■ EXERCISE DESCRIPTION ■
Give the listing again character for character, but drop the images.

■ GIVEN INFORMATION ■
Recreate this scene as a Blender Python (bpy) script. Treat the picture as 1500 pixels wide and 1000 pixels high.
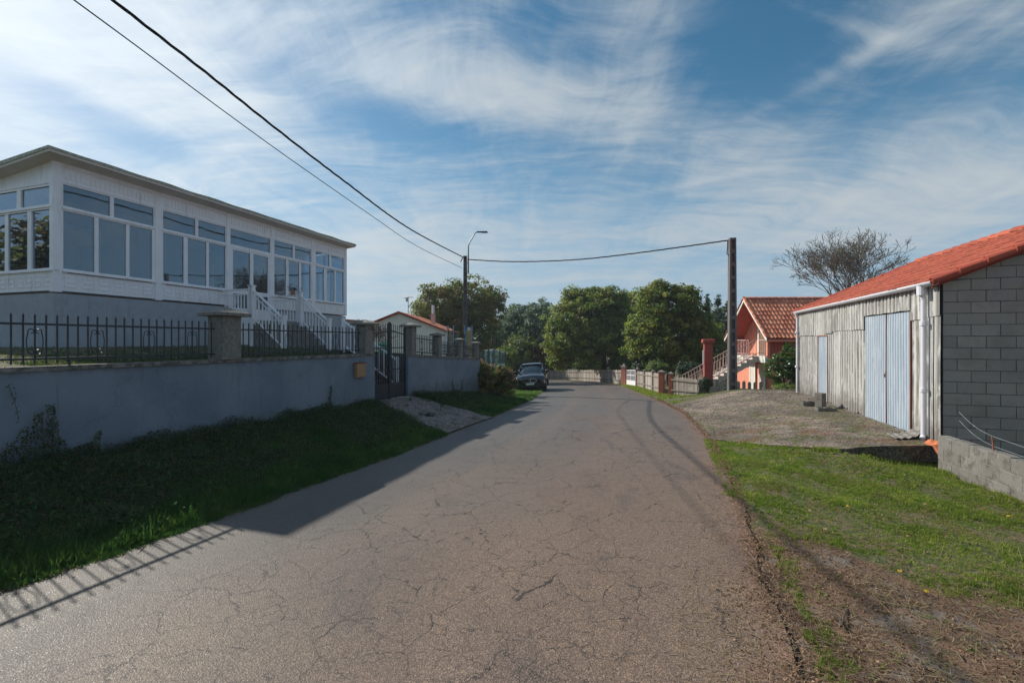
import bpy, math, random
import numpy as np
from math import sin, cos, pi, radians, sqrt
random.seed(7); rng = np.random.default_rng(11)
D = bpy.data; S = bpy.context.scene
for o in list(D.objects): D.objects.remove(o)
COL = S.collection

# ------------------------------------------------------------------ camera
FPX = 667.0
cam = D.cameras.new('camera'); co = D.objects.new('camera', cam); COL.objects.link(co)
cam.sensor_width = 36.0; cam.lens = 36.0*FPX/1500.0
co.location = (0, 0, 0); co.rotation_euler = (radians(90), 0, 0)
cam.clip_start = 0.05; cam.clip_end = 6000
S.camera = co

# ------------------------------------------------------------------ sun and sky
SUN_A, SUN_E = radians(57.0), radians(35.0)
sd = D.lights.new('sun', 'SUN'); so = D.objects.new('sun', sd); COL.objects.link(so)
sd.energy = 5.0; sd.angle = radians(0.55); sd.color = (1.0, 0.93, 0.82)
so.rotation_euler = (radians(90) - SUN_E, 0, 0)
# lamp shines along -Z local; aim it from the sun's direction
from mathutils import Vector, Matrix
SUNV = Vector((-sin(SUN_A)*cos(SUN_E), cos(SUN_A)*cos(SUN_E), sin(SUN_E)))
so.rotation_euler = SUNV.to_track_quat('Z', 'Y').to_euler()
S.view_settings.view_transform = 'Standard'; S.view_settings.look = 'None'
S.view_settings.exposure = 0.10; S.view_settings.gamma = 1.0

class NT:
    """small node-tree writer"""
    def __init__(s, tree): s.t = tree; s.n = tree.nodes; s.l = tree.links
    def new(s, typ, **kw):
        n = s.n.new(typ)
        for k, v in kw.items(): setattr(n, k, v)
        return n
    def put(s, sock, v):
        if v is None: return
        if isinstance(v, bpy.types.NodeSocket): s.l.new(v, sock)
        else:
            if isinstance(v, tuple) and len(v) == 3 and sock.type == 'RGBA': v = (*v, 1)
            sock.default_value = v
    def math(s, op, a, b=None, c=None, clamp=False):
        n = s.new('ShaderNodeMath', operation=op, use_clamp=clamp)
        s.put(n.inputs[0], a); s.put(n.inputs[1], b); s.put(n.inputs[2], c) if c is not None else None
        return n.outputs[0]
    def vmath(s, op, a, b=None):
        n = s.new('ShaderNodeVectorMath', operation=op)
        s.put(n.inputs[0], a); s.put(n.inputs[1], b)
        return n.outputs[0]
    def mix(s, f, a, b, mode='MIX'):
        n = s.new('ShaderNodeMix', data_type='RGBA', blend_type=mode)
        s.put(n.inputs[0], f); s.put(n.inputs[6], a); s.put(n.inputs[7], b)
        return n.outputs[2]
    def noise(s, vec, scale, detail=4, rough=0.55, dist=0.0, out=0):
        n = s.new('ShaderNodeTexNoise'); s.put(n.inputs['Vector'], vec)
        n.inputs['Scale'].default_value = scale; n.inputs['Detail'].default_value = detail
        n.inputs['Roughness'].default_value = rough; n.inputs['Distortion'].default_value = dist
        return n.outputs[out]
    def voro(s, vec, scale, feature='F1', out=0, rnd=1.0):
        n = s.new('ShaderNodeTexVoronoi', feature=feature); s.put(n.inputs['Vector'], vec)
        n.inputs['Scale'].default_value = scale; n.inputs['Randomness'].default_value = rnd
        return n.outputs[out]
    def ramp(s, f, *stops):
        n = s.new('ShaderNodeMapRange', interpolation_type='SMOOTHSTEP')
        s.put(n.inputs[0], f)
        for i, v in enumerate(stops): n.inputs[1+i].default_value = v
        return n.outputs[0]
    def mapping(s, vec, scale=(1, 1, 1), rot=(0, 0, 0), loc=(0, 0, 0)):
        n = s.new('ShaderNodeMapping'); s.put(n.inputs[0], vec)
        n.inputs['Scale'].default_value = scale; n.inputs['Rotation'].default_value = rot; n.inputs['Location'].default_value = loc
        return n.outputs[0]
    def sep(s, vec):
        n = s.new('ShaderNodeSeparateXYZ'); s.put(n.inputs[0], vec); return n.outputs
    def comb(s, x, y, z):
        n = s.new('ShaderNodeCombineXYZ'); s.put(n.inputs[0], x); s.put(n.inputs[1], y); s.put(n.inputs[2], z); return n.outputs[0]

W = D.worlds.new('World'); S.world = W; W.use_nodes = True
W.node_tree.nodes.clear(); w = NT(W.node_tree)
sky = w.new('ShaderNodeTexSky', sky_type='NISHITA', sun_disc=False)
sky.sun_elevation = SUN_E; sky.sun_rotation = -SUN_A
sky.altitude = 300; sky.air_density = 1.0; sky.dust_density = 0.6; sky.ozone_density = 2.0
tc = w.new('ShaderNodeTexCoord').outputs['Generated']
dx, dy, dz = w.sep(tc)[:3]
az = w.math('ARCTAN2', dx, dy)                 # compass angle from the road's direction, radians
el = w.math('ARCSINE', dz)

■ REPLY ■
Recreate this scene as a Blender Python (bpy) script. Treat the picture as 1500 pixels wide and 1000 pixels high.
import bpy, math, random
import numpy as np
from math import sin, cos, pi, radians, sqrt
random.seed(7); rng = np.random.default_rng(11)
D = bpy.data; S = bpy.context.scene
for o in list(D.objects): D.objects.remove(o)
COL = S.collection

# ------------------------------------------------------------------ camera
FPX = 667.0
cam = D.cameras.new('camera'); co = D.objects.new('camera', cam); COL.objects.link(co)
cam.sensor_width = 36.0; cam.lens = 36.0*FPX/1500.0
co.location = (0, 0, 0); co.rotation_euler = (radians(90), 0, 0)
cam.clip_start = 0.05; cam.clip_end = 6000
S.camera = co

# ------------------------------------------------------------------ sun and sky
SUN_A, SUN_E = radians(57.0), radians(35.0)
sd = D.lights.new('sun', 'SUN'); so = D.objects.new('sun', sd); COL.objects.link(so)
sd.energy = 5.0; sd.angle = radians(0.55); sd.color = (1.0, 0.93, 0.82)
so.rotation_euler = (radians(90) - SUN_E, 0, 0)
# lamp shines along -Z local; aim it from the sun's direction
from mathutils import Vector, Matrix
SUNV = Vector((-sin(SUN_A)*cos(SUN_E), cos(SUN_A)*cos(SUN_E), sin(SUN_E)))
so.rotation_euler = SUNV.to_track_quat('Z', 'Y').to_euler()
S.view_settings.view_transform = 'Standard'; S.view_settings.look = 'None'
S.view_settings.exposure = 0.10; S.view_settings.gamma = 1.0

class NT:
    """small node-tree writer"""
    def __init__(s, tree): s.t = tree; s.n = tree.nodes; s.l = tree.links
    def new(s, typ, **kw):
        n = s.n.new(typ)
        for k, v in kw.items(): setattr(n, k, v)
        return n
    def put(s, sock, v):
        if v is None: return
        if isinstance(v, bpy.types.NodeSocket): s.l.new(v, sock)
        else:
            if isinstance(v, tuple) and len(v) == 3 and sock.type == 'RGBA': v = (*v, 1)
            sock.default_value = v
    def math(s, op, a, b=None, c=None, clamp=False):
        n = s.new('ShaderNodeMath', operation=op, use_clamp=clamp)
        s.put(n.inputs[0], a); s.put(n.inputs[1], b); s.put(n.inputs[2], c) if c is not None else None
        return n.outputs[0]
    def vmath(s, op, a, b=None):
        n = s.new('ShaderNodeVectorMath', operation=op)
        s.put(n.inputs[0], a); s.put(n.inputs[1], b)
        return n.outputs[0]
    def mix(s, f, a, b, mode='MIX'):
        n = s.new('ShaderNodeMix', data_type='RGBA', blend_type=mode)
        s.put(n.inputs[0], f); s.put(n.inputs[6], a); s.put(n.inputs[7], b)
        return n.outputs[2]
    def noise(s, vec, scale, detail=4, rough=0.55, dist=0.0, out=0):
        n = s.new('ShaderNodeTexNoise'); s.put(n.inputs['Vector'], vec)
        n.inputs['Scale'].default_value = scale; n.inputs['Detail'].default_value = detail
        n.inputs['Roughness'].default_value = rough; n.inputs['Distortion'].default_value = dist
        return n.outputs[out]
    def voro(s, vec, scale, feature='F1', out=0, rnd=1.0):
        n = s.new('ShaderNodeTexVoronoi', feature=feature); s.put(n.inputs['Vector'], vec)
        n.inputs['Scale'].default_value = scale; n.inputs['Randomness'].default_value = rnd
        return n.outputs[out]
    def ramp(s, f, *stops):
        n = s.new('ShaderNodeMapRange', interpolation_type='SMOOTHSTEP')
        s.put(n.inputs[0], f)
        for i, v in enumerate(stops): n.inputs[1+i].default_value = v
        return n.outputs[0]
    def mapping(s, vec, scale=(1, 1, 1), rot=(0, 0, 0), loc=(0, 0, 0)):
        n = s.new('ShaderNodeMapping'); s.put(n.inputs[0], vec)
        n.inputs['Scale'].default_value = scale; n.inputs['Rotation'].default_value = rot; n.inputs['Location'].default_value = loc
        return n.outputs[0]
    def sep(s, vec):
        n = s.new('ShaderNodeSeparateXYZ'); s.put(n.inputs[0], vec); return n.outputs
    def comb(s, x, y, z):
        n = s.new('ShaderNodeCombineXYZ'); s.put(n.inputs[0], x); s.put(n.inputs[1], y); s.put(n.inputs[2], z); return n.outputs[0]

W = D.worlds.new('World'); S.world = W; W.use_nodes = True
W.node_tree.nodes.clear(); w = NT(W.node_tree)
sky = w.new('ShaderNodeTexSky', sky_type='NISHITA', sun_disc=False)
sky.sun_elevation = SUN_E; sky.sun_rotation = -SUN_A
sky.altitude = 300; sky.air_density = 1.0; sky.dust_density = 0.6; sky.ozone_density = 2.0
tc = w.new('ShaderNodeTexCoord').outputs['Generated']
dx, dy, dz = w.sep(tc)[:3]
az = w.math('ARCTAN2', dx, dy)                 # compass angle from the road's direction, radians
el = w.math('ARCSINE', dz)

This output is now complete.